Emmanuel Macron, aux côtés du cheikh Tamim ben Hamad Al-Thani, le 7 décembre à Doha. / AMMAR ABD RABBO / AFP

Pour sa première visite officielle au Qatar, jeudi 7 décembre, Emmanuel Macron a soufflé le chaud et le froid sur l’émirat gazier, dont les relations avec la France font l’objet de polémiques récurrentes. S’il s’est dit « très heureux » d’être à Doha pour quelques heures et a loué « l’intensité » de ses échanges avec le cheikh Tamim ben Hamad Al-Thani, le chef de l’Etat a aussi réfuté toute « complaisance » vis-à-vis du pays et lui a demandé « un engagement très clair » dans la lutte contre le terrorisme et son financement.

Alors que le Qatar est accusé, notamment par son grand voisin saoudien, de soutenir des groupes extrémistes, Emmanuel Macron a indiqué, lors d’une conférence de presse commune tenue au palais tout en marbre blanc de l’émir, qu’il serait « très dur avec qui que ce soit qui finance le terrorisme, car nous avons payé un lourd tribut ».

« Je n’accuse personne, mais je veux une méthode professionnelle et simple. Nous faisons pays par pays des listes de structures que nous pensons liées au terrorisme, nous les partageons avec nos partenaires, demandons des engagements très clairs de non-financement et nous nous donnons les moyens de vérifier ensemble », a-t-il ajouté.

Désireux de ne pas en rester « aux grandes déclarations diplomatiques (...) parce que les organisations terroristes ne font pas de grandes déclarations », Emmanuel Macron a présidé avec son homologue la réunion de lancement d’un « dialogue bilatéral à haut niveau » consacré à la lutte contre le terrorisme, son financement et la radicalisation. Une délégation de membres des services de renseignement français, emmenée par Pierre de Bousquet de Florian, le coordinateur du renseignement, était notamment présente.

Réunion bilatérale

« Il y a une clarté complète, nous nous sommes dit les choses, nous avons décidé d’avancer sur un protocole extrêmement précis, sur des actions déterminées ensemble », s’est réjoui M. Macron, qui a dit vouloir s’attaquer aux sources de financement du terrorisme que sont « le trafic d’armes, le trafic de drogue et le trafic d’êtres humains dans la bande sahélo-saharienne ». Les deux pays se sont engagés à tenir une réunion bilatérale sur le sujet au moins une fois par semestre. Le chef de l’Etat a également annoncé que la conférence internationale sur le financement du terrorisme qu’il appelle de ses voeux aurait lieu en avril 2018 à Paris.

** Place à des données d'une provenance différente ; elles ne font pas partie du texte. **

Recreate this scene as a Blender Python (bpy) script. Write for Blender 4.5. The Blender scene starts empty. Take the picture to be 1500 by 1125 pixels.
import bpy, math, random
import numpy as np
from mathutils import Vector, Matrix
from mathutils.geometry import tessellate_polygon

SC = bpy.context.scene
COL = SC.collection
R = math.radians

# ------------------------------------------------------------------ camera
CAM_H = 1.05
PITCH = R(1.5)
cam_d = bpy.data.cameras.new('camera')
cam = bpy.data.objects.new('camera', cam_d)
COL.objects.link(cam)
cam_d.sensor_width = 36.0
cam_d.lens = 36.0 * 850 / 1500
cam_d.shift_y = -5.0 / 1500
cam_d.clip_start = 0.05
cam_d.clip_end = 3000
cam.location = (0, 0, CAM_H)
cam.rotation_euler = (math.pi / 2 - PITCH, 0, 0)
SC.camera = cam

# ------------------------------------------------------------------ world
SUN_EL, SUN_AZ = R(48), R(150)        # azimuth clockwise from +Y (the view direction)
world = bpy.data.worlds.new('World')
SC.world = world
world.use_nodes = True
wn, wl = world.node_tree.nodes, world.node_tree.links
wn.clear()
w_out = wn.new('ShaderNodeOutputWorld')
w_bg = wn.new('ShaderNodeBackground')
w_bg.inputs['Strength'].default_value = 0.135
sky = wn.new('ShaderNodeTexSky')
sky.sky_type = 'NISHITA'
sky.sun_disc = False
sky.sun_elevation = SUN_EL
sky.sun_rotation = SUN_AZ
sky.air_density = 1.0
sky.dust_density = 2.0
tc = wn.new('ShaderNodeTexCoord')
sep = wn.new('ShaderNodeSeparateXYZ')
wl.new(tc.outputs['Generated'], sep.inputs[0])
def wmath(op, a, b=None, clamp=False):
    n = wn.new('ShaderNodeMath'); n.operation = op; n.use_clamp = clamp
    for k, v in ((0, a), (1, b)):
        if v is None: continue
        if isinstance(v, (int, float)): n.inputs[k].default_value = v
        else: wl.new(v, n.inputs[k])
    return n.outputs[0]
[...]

Pour autant, Emmanuel Macron a semblé baisser d’un ton dans ses critiques vis-à-vis de l’émirat. Alors qu’il avait dénoncé durant sa campagne la « complaisance » de ses prédécesseurs à l’égard de Doha et celle de « Nicolas Sarkozy en particulier », le chef de l’Etat n’a pas hésité à mettre en scène sa relation personnelle avec le cheikh Tamim. M. Macron s’est ainsi félicité que l’émir ait décidé d’inscrire ses enfants au lycée français Voltaire de Doha. « Cela signifie quelque chose pour la France », a-t-il souligné.

Le chef de l’Etat a également renouvelé son souhait de voir se régler rapidement la crise qui oppose le Qatar à ses voisins du Golfe depuis le mois de juin. « J’ai redit à l’émir le soutien de la France aux efforts de médiation du Koweït et mon souhait d’une solution rapide » au blocus économique et diplomatique imposé à l’émirat par l’Arabie saoudite et ses alliés, a dit M. Macron. Le royaume wahhabite accuse Doha de soutenir des groupes extrémistes et d’être trop proche de l’Iran chiite.

Enfin, le président français, qui était accompagné de plusieurs chefs d’entreprise, s’est ouvertement réjoui d’avoir signé lors de sa visite des contrats pour un montant d’environ de « 12 milliards d’euros », renouant avec une pratique pourtant critiquée de ses prédecesseurs. Une commande de 12 avions de combat Rafale et de 490 véhicules blindés VBCI a notamment été annoncée.

Mais pas question de laisser dire que M. Macron fait comme MM. Sarkozy ou Hollande. Les contrats signés « ne sont pas des contrats affairistes », s’est défendu le chef de l’Etat, ajoutant qu’il s’agit de « contrats d’entreprises à Etat qui correspondent à des besoins » et qui ont été obtenus grâce « à la grande qualité des entreprises françaises ».